BECKLEY, WV (WVNS) — Two former Southern Regional Jail guards were on bond on Thursday, November 2, 2023, after each pleaded guilty to conspiracy in United States District Court for the Southern District of West Virginia earlier today.

In court, 20-year-old Steven Nicholas Wimmer and Andrew Fleshman, 21, each admitted their role in a conspiracy that left 37-year-old Quantez Burks of Beckley dead on March 1, 2022.

There was sobbing in the gallery from members of the Burks family, as U.S. District attorneys told the court that a group of guards, including Wimmer and Fleshman, handcuffed Quantez Burks and led him around Southern Regional Jail, where they took turns beating him.

Fleshman, who is accused in a separate civil case filed in September of beating another incarcerated man, told the federal judge he is in psychiatric treatment for anger management. He admitted to the judge that he participated in beating Burks and, at one point, stomped on Burks’ ankle.

Fleshman entered the federal courthouse with an infant carrier.

Wimmer told the judge he was present while Burks was being beaten.

The two admitted they conspired with a number of other guards to beat Burks, because Burks allegedly tried to push past officers inside his pod.

Burks died on March 1, 2022.

Burks’ mother, Kimberly Burks, and his fiancée, Latasha Williams, both of Beckley, released photos of Burks’ severely injured body earlier this year. Kimberly Burks said officials with the West Virginia Division of Corrections and Rehabilitation have never notified her of her son’s death or returned his personal belongings.

As the judge read the sentencing guidelines on Thursday, just before Wimmer and Fleshman pleaded guilty, their family members could be heard sobbing.

After the hearing, Kimberly Burks said she believes her son would’ve never been beaten in such a manner “on the street.” She said she thinks about her son’s last hours “every night.”

“When he was crying and when he was asking for help, not one of them said, ‘Stop.
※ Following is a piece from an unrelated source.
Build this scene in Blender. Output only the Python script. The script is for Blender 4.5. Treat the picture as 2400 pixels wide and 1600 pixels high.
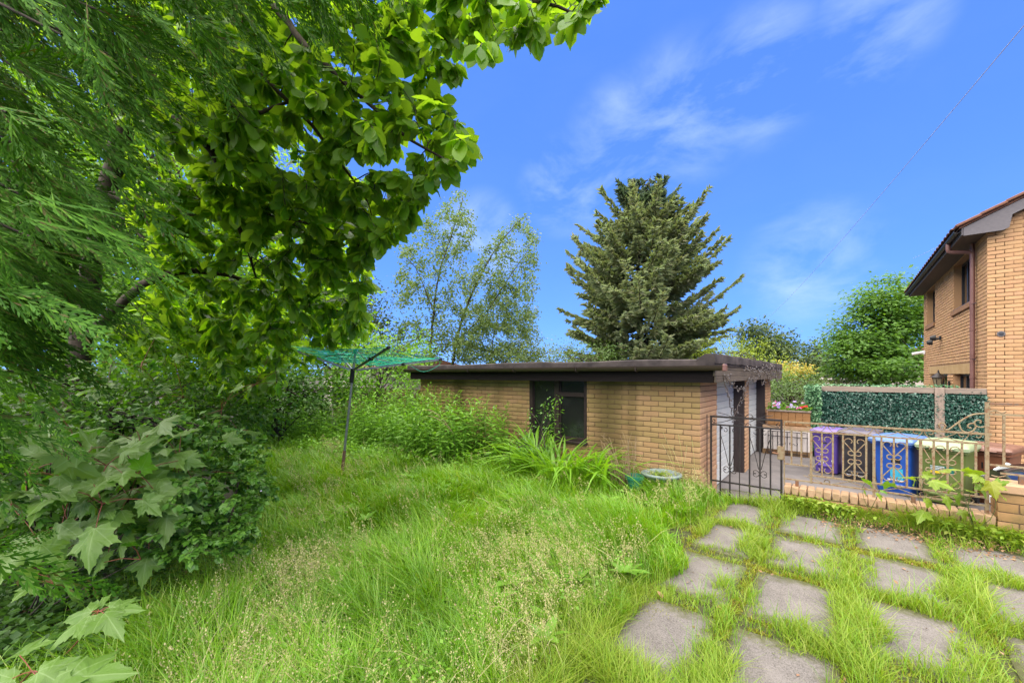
import bpy, math, numpy as np
from mathutils import Vector, Matrix
sc = bpy.context.scene
for o in list(bpy.data.objects):
    bpy.data.objects.remove(o)
R_ = math.radians
PI = math.pi

# ------------------------------------------------------------------ camera
CAMZ = 1.75
YAW = math.atan(775 / 950)          # garage axes are turned 39 degrees to the view
cam_d = bpy.data.cameras.new('camera')
cam_d.sensor_width = 36.0
cam_d.lens = 36.0 * 950 / 2400
cam_d.shift_y = 77 / 2400
cam_d.clip_start = 0.05
cam_d.clip_end = 2000
cam = bpy.data.objects.new('camera', cam_d)
sc.collection.objects.link(cam)
cam.location = (0, 0, CAMZ)
cam.rotation_euler = (PI / 2, 0, YAW)
sc.camera = cam

# ------------------------------------------------------------------ sky, sun, exposure
SUN_EL, SUN_AZ = R_(70), R_(-95)     # azimuth measured from +X, anticlockwise
sun_dir = Vector((math.cos(SUN_EL) * math.cos(SUN_AZ), math.cos(SUN_EL) * math.sin(SUN_AZ), math.sin(SUN_EL)))
world = bpy.data.worlds.new('World')
sc.world = world
world.use_nodes = True
wn, wl = world.node_tree.nodes, world.node_tree.links
wn.clear()
w_out = wn.new('ShaderNodeOutputWorld')
w_bg = wn.new('ShaderNodeBackground')
w_sky = wn.new('ShaderNodeTexSky')
w_sky.sky_type = 'NISHITA'
w_sky.sun_disc = False
w_sky.sun_elevation = SUN_EL
w_sky.sun_rotation = PI / 2 - SUN_AZ
w_sky.altitude = 200
w_sky.air_density = 1.0
w_sky.dust_density = 0.0
w_sky.ozone_density = 4.0
w_bg.inputs['Strength'].default_value = 0.0498
w_hs = wn.new('ShaderNodeHueSaturation')
w_hs.inputs['Saturation'].default_value = 1.0
w_hs.inputs['Hue'].default_value = 0.5
w_hs.inputs['Value'].default_value = 1.0
w_gm = wn.new('ShaderNodeGamma')
w_gm.inputs['Gamma'].default_value = 0.5
wl.new(w_sky.outputs[0], w_gm.inputs['Color'])
w_tint = wn.new('ShaderNodeMixRGB')
w_tint.blend_type = 'MULTIPLY'
w_tint.inputs[0].default_value = 1.0
w_tint.inputs[2].default_value = (0.76, 1.50, 3.45, 1)
wl.new(w_gm.outputs[0], w_tint.inputs[1])
wl.new(w_tint.outputs[0], w_hs.inputs['Color'])
# thin wisps of high cloud
w_tc = wn.new('ShaderNodeTexCoord')
w_map = wn.new('ShaderNodeMapping')
w_map.inputs['Rotation'].default_value = (0.35, -0.5, 0.4)
w_map.inputs['Scale'].default_value = (2.0, 2.6, 4.0)
w_map.inputs['Location'].default_value = (0.42, 0.15, 0.3)
wl.new(w_tc.outputs['Generated'], w_map.inputs['Vector'])
w_n1 = wn.new('ShaderNodeTexNoise')
w_n1.inputs['Scale'].default_value = 2.0
w_n1.inputs['Detail'].default_value = 9
w_n1.inputs['Roughness'].default_value = 0.58
w_n1.inputs['Distortion'].default_value = 0.35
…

He’s had enough.’ He was handcuffed and he was beaten to death by them. And not one of them said, ‘He’s had enough,’” said Kimberly Burks. “But Wimmer and Nicholas went home to be with their wives and their kids.”

Williams said the victim’s family was going to his gravesite after the hearing.

“They get to walk out with their family,” said Williams, referring to Wimmer and Fleshman. “They need to be thanking God for that. Because what we gotta do, we about to head to the graveyard, sit there on the cold and cry and tell my baby we got some kind of justice.”

Kiera Cooper of Ohio, Burks’ daughter, pointed out that a number of families of those who have died at SRJ have said they believe jail staff withheld information about their loved ones’ last hours.

“We’ll always be here, to the end,” said Cooper. “There’s so many people that have went through this, and they’ve gotten away with it. But this time, they chose the wrong family, and we’ll never give up. We’ll be here until the end.”

Kimberly Burks said she hopes her son’s death can help save the lives of others incarcerated at Southern Regional Jail.

“If we can save one life from the {corrections officers} at SRJ, then I would say that we did a good job,” she said. “He died for one person to be saved. Because it will happen again, if they don’t change their staff, change their everything.”

Wimmer and Fleshman each face up to ten years in federal prison, up to $250,000 in fines, three years’ post-release probation, plus a $100 special assessment fee and restitution payments to the victims.

They are ineligible for parole during the prison sentence, and each waived his right to appeal the sentence, as long as the sentence falls within sentencing guidelines.

They are scheduled to be sentenced on February 22, 2024.